The official state news agency said "a unit of our brave army engaged with an armed terrorist group that had tried to infiltrate Baba Amro ... and killed and wounded several of its members."

Abu Imad, an opposition activist, said the sound of aerial bombardment on Baba Amro in western Homs shook the city.

"This situation is muddled in the whole of Homs, but what is certain is that the regime is busy trying to repel rebel brigades who have broken into Baba Amro from its rural surroundings," he said.

Both sides have taken heavy casualties since the army went on the offensive 10 days ago to take the central districts of Khalidya, al-Qusour and Old Homs, where rebel brigades have been dug in for months, according to opposition military sources.

Rebels repelled several army attempts to take Khalidya with infantry in the last 10 days and dozens from both sides have been killed, the sources said.

ASSAD SAYS FOCUS IS BIG CITIES

Assad, fighting to maintain his family's four-decade-old grip on the country, appears to be focusing his military campaign on holding the main cities, along a highway axis running north of Homs to Hama and Aleppo and south to Damascus and Deraa, according to opposition sources.

In a meeting with parliamentarians from Turkey's main opposition Republican People's Party in Damascus on Thursday, Assad said he couldn't control some parts of Syria, accusing Turkey of backing what he described as terrorists.

"We can't control all parts of Syria. We are focused on big cities. There are terrorist attacks in the countryside," Assad said according to a report the party published on Sunday.

Nader al-Husseini, an activist from Baba Amro, said several roadblocks in the district had fallen to rebel fighters and dozens of loyalist troops and militia had fled to the nearby districts of Jobar and Inshaat.

"For the regime to take hits in Baba Amro is damaging to its morale, especially since Assad visited Baba Amro and was filmed there, supposedly sealing the regime's triumph," Husseini said.

In the east of Syria, a desert region that extends to Iraq's Sunni heartland, government jets bombarded the city of Raqqa, which fell to the opposition last week, killing five people.

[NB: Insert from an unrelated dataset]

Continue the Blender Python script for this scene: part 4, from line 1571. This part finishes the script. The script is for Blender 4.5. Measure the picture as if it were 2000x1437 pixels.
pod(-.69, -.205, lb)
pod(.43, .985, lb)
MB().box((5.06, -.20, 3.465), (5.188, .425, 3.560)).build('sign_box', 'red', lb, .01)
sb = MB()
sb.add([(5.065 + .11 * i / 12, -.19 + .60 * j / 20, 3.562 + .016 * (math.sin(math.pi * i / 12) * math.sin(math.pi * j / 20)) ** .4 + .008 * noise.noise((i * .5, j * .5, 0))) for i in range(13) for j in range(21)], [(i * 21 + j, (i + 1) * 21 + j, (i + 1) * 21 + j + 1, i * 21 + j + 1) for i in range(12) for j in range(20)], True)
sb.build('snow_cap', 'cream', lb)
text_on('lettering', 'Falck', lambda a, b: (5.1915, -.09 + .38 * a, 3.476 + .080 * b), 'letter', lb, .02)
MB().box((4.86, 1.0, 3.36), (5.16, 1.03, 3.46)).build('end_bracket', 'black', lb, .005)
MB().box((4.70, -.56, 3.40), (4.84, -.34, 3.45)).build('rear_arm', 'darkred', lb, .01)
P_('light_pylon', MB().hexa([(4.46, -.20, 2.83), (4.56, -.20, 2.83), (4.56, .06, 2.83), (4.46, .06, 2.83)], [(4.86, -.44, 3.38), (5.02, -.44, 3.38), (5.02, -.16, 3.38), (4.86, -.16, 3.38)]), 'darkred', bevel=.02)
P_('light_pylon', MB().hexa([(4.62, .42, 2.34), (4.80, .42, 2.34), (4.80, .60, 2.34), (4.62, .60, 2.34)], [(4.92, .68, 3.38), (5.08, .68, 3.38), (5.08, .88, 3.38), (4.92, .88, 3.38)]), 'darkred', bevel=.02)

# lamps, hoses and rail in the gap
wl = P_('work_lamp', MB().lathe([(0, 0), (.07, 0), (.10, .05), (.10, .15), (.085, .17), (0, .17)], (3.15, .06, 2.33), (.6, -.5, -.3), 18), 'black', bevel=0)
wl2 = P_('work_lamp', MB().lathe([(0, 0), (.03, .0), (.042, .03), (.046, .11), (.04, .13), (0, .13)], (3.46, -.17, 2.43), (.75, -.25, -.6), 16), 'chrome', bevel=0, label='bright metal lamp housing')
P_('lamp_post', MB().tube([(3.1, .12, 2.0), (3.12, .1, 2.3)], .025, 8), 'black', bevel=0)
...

But some refugees who had fled to nearby rural and desert regions have begun returning to the city, activists said.

Large parts of eastern Syria, which accounts for all of the country's oil production and most of its grain output, have been captured by the armed opposition in recent weeks.

But the Syrian National Coalition, an umbrella group of the political opposition, postponed a meeting to form a provisional government, in the latest setback to opposition efforts to create an administration to take over if Assad is ousted.

The coalition meeting to elect a provisional prime minister, which was due to be held on March 12 after being postponed once already, has been rescheduled for March 20, but it was uncertain it would be held even then, coalition sources said.

Meanwhile, the number of refugees fleeing Syria could triple by the end of the year from one million now, according to a new U.N. estimate.

"Everything depends on whether or not we will have a political solution but we need to be prepared for a very strong increase of the present numbers," U.N. High Commissioner for Refugees Antonio Guterres told reporters in Ankara.

Opposition campaigners said at least 20 bodies of young men captured and shot by security forces were found on Sunday in a small waterway running through the contested city of Aleppo.

It was the largest number of bodies lifted in a single day from what became known as "the river of martyrs", after 65 bodies turned up in late January. An average of several bodies a day have been appearing in the river since, several activists in the northern city, which is near Turkey, told Reuters.

Syrian authorities have banned most independent media from the country, making verification of reported events difficult.